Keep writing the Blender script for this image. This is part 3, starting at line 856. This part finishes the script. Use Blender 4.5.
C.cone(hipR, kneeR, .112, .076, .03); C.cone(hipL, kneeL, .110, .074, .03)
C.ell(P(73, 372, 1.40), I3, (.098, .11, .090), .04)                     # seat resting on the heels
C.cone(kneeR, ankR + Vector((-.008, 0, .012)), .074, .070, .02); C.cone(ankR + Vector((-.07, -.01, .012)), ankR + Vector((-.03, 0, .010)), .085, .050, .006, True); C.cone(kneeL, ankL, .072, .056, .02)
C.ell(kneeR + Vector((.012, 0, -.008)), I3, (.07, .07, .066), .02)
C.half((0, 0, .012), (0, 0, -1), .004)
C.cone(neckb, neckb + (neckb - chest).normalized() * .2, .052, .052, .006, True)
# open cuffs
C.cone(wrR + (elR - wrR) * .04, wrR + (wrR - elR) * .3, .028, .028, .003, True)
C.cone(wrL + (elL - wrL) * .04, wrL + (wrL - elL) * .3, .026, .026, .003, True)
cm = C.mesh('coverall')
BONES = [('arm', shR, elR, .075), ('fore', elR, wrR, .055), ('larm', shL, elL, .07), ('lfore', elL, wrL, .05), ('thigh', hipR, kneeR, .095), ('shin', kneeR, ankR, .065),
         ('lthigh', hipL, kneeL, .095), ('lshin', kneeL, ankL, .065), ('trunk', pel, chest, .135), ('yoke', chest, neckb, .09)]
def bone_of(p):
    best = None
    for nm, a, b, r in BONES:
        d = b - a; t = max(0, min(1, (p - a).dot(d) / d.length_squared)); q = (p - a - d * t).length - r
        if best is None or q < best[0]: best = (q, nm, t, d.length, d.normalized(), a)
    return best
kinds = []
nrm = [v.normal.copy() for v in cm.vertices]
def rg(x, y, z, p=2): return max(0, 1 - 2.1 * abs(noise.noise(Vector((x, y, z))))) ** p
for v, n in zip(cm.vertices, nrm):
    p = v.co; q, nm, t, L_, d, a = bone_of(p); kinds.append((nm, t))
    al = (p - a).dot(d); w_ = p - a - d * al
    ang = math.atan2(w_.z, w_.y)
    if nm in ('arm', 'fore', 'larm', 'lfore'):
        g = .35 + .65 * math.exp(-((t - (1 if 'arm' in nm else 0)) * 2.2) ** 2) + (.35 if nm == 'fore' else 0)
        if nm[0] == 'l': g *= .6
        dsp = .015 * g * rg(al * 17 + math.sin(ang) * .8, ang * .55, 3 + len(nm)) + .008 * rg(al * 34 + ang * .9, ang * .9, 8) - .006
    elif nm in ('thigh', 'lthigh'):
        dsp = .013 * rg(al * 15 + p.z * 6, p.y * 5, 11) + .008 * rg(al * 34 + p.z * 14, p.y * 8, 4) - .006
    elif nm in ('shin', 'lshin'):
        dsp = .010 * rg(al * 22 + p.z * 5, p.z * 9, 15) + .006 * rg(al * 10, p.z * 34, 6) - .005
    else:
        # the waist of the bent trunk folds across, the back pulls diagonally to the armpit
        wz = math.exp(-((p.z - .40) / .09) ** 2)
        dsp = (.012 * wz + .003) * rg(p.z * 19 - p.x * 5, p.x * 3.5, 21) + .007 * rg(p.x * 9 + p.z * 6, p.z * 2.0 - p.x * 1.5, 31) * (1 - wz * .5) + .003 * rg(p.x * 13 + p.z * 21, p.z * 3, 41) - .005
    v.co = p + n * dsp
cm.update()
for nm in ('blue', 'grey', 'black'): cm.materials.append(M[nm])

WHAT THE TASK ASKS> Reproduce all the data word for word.

REPLY TO THE TASK>
Keep writing the Blender script for this image. This is part 3, starting at line 856. This part finishes the script. Use Blender 4.5.
C.cone(hipR, kneeR, .112, .076, .03); C.cone(hipL, kneeL, .110, .074, .03)
C.ell(P(73, 372, 1.40), I3, (.098, .11, .090), .04)                     # seat resting on the heels
C.cone(kneeR, ankR + Vector((-.008, 0, .012)), .074, .070, .02); C.cone(ankR + Vector((-.07, -.01, .012)), ankR + Vector((-.03, 0, .010)), .085, .050, .006, True); C.cone(kneeL, ankL, .072, .056, .02)
C.ell(kneeR + Vector((.012, 0, -.008)), I3, (.07, .07, .066), .02)
C.half((0, 0, .012), (0, 0, -1), .004)
C.cone(neckb, neckb + (neckb - chest).normalized() * .2, .052, .052, .006, True)
# open cuffs
C.cone(wrR + (elR - wrR) * .04, wrR + (wrR - elR) * .3, .028, .028, .003, True)
C.cone(wrL + (elL - wrL) * .04, wrL + (wrL - elL) * .3, .026, .026, .003, True)
cm = C.mesh('coverall')
BONES = [('arm', shR, elR, .075), ('fore', elR, wrR, .055), ('larm', shL, elL, .07), ('lfore', elL, wrL, .05), ('thigh', hipR, kneeR, .095), ('shin', kneeR, ankR, .065),
         ('lthigh', hipL, kneeL, .095), ('lshin', kneeL, ankL, .065), ('trunk', pel, chest, .135), ('yoke', chest, neckb, .09)]
def bone_of(p):
    best = None
    for nm, a, b, r in BONES:
        d = b - a; t = max(0, min(1, (p - a).dot(d) / d.length_squared)); q = (p - a - d * t).length - r
        if best is None or q < best[0]: best = (q, nm, t, d.length, d.normalized(), a)
    return best
kinds = []
nrm = [v.normal.copy() for v in cm.vertices]
def rg(x, y, z, p=2): return max(0, 1 - 2.1 * abs(noise.noise(Vector((x, y, z))))) ** p
for v, n in zip(cm.vertices, nrm):
    p = v.co; q, nm, t, L_, d, a = bone_of(p); kinds.append((nm, t))
    al = (p - a).dot(d); w_ = p - a - d * al
    ang = math.atan2(w_.z, w_.y)
    if nm in ('arm', 'fore', 'larm', 'lfore'):
        g = .35 + .65 * math.exp(-((t - (1 if 'arm' in nm else 0)) * 2.2) ** 2) + (.35 if nm == 'fore' else 0)
        if nm[0] == 'l': g *= .6
        dsp = .015 * g * rg(al * 17 + math.sin(ang) * .8, ang * .55, 3 + len(nm)) + .008 * rg(al * 34 + ang * .9, ang * .9, 8) - .006
    elif nm in ('thigh', 'lthigh'):
        dsp = .013 * rg(al * 15 + p.z * 6, p.y * 5, 11) + .008 * rg(al * 34 + p.z * 14, p.y * 8, 4) - .006
    elif nm in ('shin', 'lshin'):
        dsp = .010 * rg(al * 22 + p.z * 5, p.z * 9, 15) + .006 * rg(al * 10, p.z * 34, 6) - .005
    else:
        # the waist of the bent trunk folds across, the back pulls diagonally to the armpit
        wz = math.exp(-((p.z - .40) / .09) ** 2)
        dsp = (.012 * wz + .003) * rg(p.z * 19 - p.x * 5, p.x * 3.5, 21) + .007 * rg(p.x * 9 + p.z * 6, p.z * 2.0 - p.x * 1.5, 31) * (1 - wz * .5) + .003 * rg(p.x * 13 + p.z * 21, p.z * 3, 41) - .005
    v.co = p + n * dsp
cm.update()
for nm in ('blue', 'grey', 'black'): cm.materials.append(M[nm])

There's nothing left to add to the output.